In Jang Pa's canvas, the rough brush strokes that depict the ghost-like form of mother and child and the 'holes' that emit light can be seen as a highly frigid hammering that smashes such a mirror. The motherhood of the Virgin Mary, rising from the cracked and shattered surfaces of this mirror, manifests an unknown eeriness, a kind of ghastly coldness. The filthy, insidious and relentless form of Mary as both a dangerous hybrid and dichotomy between a suffering/woeful mother and a prostitute/bitch, is perhaps the most scathing counterattack to the maternal ideology that has long been almost sacrosanct.

As is well known, Julia Kristeva, in 『Pouvoirs de L'horreur』, referred as the abject, that which is separated and abandoned in order to become a subject. This 'object that is not an object', which eventually becomes the 'object' of primal oppression, is a process of separation from the totality of mother prior to becoming someone, an attempt to deprive the mother of the instance to becoming a subject, and an abominable boundary that can only be revisited perversely. This is the fate of femininity that can only participate in the symbolic system or the sacred order through a series of separations, not just on the ontogenic level, but also on cultural and historical level.

As uncleanness, filth, and blood must be purified through a sacrifice ritual, meat and woman are linked as a pair. The mother is the place where, as a lump of meat in which this fundamental shield activates, as a bleeding beast, and as a source of contamination, the negativity that coexist in meat and women is ultimately condensed. The 'Mother-Symbol', which culminates in the Virgin Mary as a chaste vessel and benevolent mediator, is the method through which civilized society — especially the Christian symbolic system — has tamed the mighty power of reproduction whilst also neutralizing the fear of the body's uncontrollability, thus absorbing and desomatizing a woman's body.

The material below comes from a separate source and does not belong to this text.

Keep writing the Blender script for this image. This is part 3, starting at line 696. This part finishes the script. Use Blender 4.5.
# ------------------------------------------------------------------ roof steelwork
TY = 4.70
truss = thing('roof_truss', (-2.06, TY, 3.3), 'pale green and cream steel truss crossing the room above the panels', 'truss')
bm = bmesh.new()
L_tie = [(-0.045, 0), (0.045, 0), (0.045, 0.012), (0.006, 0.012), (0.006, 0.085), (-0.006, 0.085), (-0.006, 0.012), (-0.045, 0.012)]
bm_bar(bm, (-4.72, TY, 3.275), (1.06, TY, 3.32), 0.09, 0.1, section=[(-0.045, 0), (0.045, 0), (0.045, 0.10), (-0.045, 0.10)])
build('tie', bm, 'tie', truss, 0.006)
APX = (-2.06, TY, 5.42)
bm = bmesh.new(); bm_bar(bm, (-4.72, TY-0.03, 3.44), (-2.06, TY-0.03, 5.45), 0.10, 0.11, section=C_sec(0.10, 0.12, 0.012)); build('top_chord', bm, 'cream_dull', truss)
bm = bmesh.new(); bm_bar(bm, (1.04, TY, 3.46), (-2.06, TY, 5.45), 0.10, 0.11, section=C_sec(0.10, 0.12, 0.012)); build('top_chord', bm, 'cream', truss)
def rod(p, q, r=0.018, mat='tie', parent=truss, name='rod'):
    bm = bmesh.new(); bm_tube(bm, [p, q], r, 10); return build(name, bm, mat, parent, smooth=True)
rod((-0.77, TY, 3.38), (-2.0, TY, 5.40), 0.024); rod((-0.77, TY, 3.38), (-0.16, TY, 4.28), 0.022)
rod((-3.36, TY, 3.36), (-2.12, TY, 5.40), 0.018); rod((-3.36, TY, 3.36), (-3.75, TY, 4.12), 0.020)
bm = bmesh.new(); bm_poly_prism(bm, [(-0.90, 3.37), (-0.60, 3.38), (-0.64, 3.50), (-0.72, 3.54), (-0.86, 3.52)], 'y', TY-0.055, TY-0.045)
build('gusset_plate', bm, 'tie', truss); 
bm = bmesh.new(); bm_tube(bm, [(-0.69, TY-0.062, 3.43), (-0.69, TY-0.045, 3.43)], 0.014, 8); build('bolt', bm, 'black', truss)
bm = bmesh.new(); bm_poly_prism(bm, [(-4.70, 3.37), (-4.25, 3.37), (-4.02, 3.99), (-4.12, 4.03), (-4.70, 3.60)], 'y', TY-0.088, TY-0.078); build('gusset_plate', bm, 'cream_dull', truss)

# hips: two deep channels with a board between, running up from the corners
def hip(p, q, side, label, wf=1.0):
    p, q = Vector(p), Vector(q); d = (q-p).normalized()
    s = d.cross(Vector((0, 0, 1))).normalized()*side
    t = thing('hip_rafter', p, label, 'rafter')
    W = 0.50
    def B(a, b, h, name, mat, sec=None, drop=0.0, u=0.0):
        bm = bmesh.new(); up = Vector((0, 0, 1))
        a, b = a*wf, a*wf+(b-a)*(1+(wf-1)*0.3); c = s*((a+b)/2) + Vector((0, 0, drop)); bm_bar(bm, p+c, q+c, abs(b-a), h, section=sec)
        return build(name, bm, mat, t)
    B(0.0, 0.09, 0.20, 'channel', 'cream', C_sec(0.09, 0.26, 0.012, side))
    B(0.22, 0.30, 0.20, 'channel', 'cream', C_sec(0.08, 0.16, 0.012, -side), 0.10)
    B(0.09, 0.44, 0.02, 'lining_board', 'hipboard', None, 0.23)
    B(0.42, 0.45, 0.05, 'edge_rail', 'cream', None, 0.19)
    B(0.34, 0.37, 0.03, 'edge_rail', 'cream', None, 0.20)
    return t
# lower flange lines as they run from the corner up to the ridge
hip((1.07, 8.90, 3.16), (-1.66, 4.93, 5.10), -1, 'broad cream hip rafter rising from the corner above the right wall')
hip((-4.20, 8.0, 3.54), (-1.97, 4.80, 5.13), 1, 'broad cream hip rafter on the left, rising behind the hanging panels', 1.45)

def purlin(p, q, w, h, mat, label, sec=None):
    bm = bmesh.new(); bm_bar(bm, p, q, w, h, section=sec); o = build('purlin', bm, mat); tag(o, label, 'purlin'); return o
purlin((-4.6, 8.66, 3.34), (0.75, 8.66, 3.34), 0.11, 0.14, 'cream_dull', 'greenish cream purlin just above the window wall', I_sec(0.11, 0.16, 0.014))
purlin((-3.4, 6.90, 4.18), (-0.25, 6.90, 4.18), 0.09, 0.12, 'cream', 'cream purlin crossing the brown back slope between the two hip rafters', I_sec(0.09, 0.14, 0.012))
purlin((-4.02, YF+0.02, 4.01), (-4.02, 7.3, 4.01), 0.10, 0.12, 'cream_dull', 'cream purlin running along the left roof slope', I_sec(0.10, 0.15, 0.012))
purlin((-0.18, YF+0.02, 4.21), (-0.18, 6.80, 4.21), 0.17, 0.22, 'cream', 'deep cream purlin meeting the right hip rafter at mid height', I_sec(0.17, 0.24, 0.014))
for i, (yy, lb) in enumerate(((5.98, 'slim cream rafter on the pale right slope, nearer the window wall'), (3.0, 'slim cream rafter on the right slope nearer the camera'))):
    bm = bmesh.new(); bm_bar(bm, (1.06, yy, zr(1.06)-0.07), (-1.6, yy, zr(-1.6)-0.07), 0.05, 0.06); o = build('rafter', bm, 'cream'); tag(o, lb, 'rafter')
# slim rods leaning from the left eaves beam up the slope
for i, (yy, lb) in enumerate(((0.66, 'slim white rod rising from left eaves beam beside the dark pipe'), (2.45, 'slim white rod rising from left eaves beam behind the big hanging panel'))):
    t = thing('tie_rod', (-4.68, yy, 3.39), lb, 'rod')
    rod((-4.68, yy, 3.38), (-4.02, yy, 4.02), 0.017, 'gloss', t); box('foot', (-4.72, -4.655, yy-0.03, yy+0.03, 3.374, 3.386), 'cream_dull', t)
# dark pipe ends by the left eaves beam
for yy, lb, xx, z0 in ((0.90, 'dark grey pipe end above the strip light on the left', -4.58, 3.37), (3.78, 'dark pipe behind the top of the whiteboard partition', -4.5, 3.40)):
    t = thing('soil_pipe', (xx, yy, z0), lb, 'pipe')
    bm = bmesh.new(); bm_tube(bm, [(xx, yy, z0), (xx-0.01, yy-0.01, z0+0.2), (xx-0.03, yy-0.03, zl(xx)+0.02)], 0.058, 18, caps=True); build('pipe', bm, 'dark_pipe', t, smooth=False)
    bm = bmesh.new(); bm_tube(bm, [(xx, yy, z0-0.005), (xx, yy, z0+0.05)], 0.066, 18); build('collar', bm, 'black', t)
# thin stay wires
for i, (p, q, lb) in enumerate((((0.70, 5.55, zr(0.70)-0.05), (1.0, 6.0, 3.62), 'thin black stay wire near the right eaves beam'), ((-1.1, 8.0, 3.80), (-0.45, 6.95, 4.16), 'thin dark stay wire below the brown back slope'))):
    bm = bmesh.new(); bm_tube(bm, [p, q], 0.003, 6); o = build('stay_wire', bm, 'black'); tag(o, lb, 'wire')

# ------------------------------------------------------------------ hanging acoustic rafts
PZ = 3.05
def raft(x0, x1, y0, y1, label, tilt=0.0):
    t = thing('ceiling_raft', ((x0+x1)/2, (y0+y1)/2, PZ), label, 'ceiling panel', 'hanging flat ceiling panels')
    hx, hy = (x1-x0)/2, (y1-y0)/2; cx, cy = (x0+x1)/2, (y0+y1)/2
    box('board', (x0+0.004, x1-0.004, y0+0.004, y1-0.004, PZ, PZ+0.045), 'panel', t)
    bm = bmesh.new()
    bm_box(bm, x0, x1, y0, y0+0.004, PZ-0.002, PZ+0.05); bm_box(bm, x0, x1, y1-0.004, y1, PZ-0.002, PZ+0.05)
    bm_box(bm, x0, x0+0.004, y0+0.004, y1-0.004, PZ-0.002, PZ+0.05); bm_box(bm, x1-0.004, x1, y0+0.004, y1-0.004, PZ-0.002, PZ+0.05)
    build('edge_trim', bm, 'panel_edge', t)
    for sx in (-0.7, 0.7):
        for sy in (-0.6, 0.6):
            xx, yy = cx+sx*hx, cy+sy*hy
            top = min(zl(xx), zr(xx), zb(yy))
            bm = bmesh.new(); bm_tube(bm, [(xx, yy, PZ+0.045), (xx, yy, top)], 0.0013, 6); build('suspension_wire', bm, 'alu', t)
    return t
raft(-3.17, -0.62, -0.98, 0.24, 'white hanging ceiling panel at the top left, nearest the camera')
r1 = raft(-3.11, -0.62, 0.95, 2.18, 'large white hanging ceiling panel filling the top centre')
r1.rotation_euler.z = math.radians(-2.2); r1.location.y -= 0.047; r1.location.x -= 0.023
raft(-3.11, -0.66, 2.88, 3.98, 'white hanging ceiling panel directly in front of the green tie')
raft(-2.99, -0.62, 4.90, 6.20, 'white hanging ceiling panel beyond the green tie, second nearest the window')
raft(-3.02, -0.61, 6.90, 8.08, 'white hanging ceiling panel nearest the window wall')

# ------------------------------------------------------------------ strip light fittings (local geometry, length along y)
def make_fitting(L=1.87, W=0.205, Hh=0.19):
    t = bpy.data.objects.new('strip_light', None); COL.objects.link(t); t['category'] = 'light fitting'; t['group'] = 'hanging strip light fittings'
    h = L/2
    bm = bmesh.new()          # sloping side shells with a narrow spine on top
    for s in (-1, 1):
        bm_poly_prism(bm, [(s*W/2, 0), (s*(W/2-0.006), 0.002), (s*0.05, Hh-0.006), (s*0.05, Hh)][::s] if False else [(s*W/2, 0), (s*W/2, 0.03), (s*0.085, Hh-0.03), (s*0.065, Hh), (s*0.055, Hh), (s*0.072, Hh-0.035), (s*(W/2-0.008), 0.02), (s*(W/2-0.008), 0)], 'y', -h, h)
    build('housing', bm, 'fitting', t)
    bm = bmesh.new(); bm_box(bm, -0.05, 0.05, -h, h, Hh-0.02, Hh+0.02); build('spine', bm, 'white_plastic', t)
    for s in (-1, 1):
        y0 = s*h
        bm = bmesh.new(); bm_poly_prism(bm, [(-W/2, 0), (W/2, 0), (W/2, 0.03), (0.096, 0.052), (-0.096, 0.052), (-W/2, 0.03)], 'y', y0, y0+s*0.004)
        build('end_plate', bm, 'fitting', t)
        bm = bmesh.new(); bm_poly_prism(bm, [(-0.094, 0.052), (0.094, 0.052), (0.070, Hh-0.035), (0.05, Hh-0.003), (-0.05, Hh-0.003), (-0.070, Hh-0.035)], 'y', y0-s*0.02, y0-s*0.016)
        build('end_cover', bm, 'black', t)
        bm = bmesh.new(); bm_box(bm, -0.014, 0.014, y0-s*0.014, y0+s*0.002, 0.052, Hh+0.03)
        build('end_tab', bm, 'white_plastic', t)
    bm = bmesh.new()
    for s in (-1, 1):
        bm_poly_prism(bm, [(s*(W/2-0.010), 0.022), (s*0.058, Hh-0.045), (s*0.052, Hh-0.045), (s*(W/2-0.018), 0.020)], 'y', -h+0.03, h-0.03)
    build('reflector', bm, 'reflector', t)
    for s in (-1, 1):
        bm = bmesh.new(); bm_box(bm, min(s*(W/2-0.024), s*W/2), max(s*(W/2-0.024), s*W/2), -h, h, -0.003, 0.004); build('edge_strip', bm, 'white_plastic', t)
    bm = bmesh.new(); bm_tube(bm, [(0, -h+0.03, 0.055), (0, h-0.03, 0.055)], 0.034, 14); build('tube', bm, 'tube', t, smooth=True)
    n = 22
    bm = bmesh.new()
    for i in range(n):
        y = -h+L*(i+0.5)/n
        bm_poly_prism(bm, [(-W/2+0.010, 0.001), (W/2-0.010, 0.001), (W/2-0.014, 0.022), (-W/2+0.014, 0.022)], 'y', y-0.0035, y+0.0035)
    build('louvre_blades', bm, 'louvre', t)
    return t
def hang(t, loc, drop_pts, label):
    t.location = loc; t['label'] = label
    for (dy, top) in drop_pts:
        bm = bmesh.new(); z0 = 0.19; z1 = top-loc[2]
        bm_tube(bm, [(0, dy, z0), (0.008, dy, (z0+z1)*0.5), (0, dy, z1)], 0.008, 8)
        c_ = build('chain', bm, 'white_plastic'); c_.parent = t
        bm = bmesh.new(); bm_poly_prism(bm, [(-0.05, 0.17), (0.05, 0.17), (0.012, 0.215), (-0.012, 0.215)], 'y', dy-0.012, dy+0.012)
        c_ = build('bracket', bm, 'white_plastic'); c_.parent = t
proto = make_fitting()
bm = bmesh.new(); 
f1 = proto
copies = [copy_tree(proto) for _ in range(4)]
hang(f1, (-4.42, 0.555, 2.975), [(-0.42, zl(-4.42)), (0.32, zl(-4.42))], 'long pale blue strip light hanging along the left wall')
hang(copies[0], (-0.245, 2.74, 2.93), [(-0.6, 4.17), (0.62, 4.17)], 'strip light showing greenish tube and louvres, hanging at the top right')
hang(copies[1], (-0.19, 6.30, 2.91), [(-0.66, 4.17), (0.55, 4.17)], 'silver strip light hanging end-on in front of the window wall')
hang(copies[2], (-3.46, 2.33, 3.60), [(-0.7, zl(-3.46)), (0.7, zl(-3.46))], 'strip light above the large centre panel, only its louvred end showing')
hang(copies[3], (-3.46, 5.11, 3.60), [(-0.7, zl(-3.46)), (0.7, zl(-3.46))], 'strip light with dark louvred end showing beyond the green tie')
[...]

These works, which visualize the maternal points of fear and abject by re-contaminating the Pieta, are another sluice opened up by Jang Pa's female sexuality as an abject in the Lady-X series, and this creates another zone of transgressive pleasure. Retaining the rough brush strokes and compositional motifs of the Lady-X series, the Mama series fill the canvas with images of monsters in which shapes that are reminiscent of organs such as eyeballs, intestines, fetuses, and testicles are heterogeneously entangled with each other, spilling over and falling out of the skin and skeleton.

This disgusting, creepy, gloppy and proliferating maternal corporeality that was named 'Mother', radiates dazzlingly intense colors and a play of brutally innocent creation of form from the surface of the painting. These paintings remove the shield of sublime and chastity, and instead rapturously lays out the very entanglement and dynamism of contaminants that should have been swept away through sacrifice rituals.

Jang Pa's strategy of bringing the deified, mysticized, and ideologized motherhood down to earth, while at the same time replacing the physical properties of the body that is imprinted with disgust and fear with sensual pleasures of color and form, carries out 'blasphemy as an irony'. It is a strategy in the rhetoric of materialist feminist that Donna Haraway herself proclaimed at the opening of A Cyborg Manifesto, a serious play and scathing humor that is bursting with tension due to its seemingly constant demand for seriousness whilst bearing both sides of incompatible contradictions.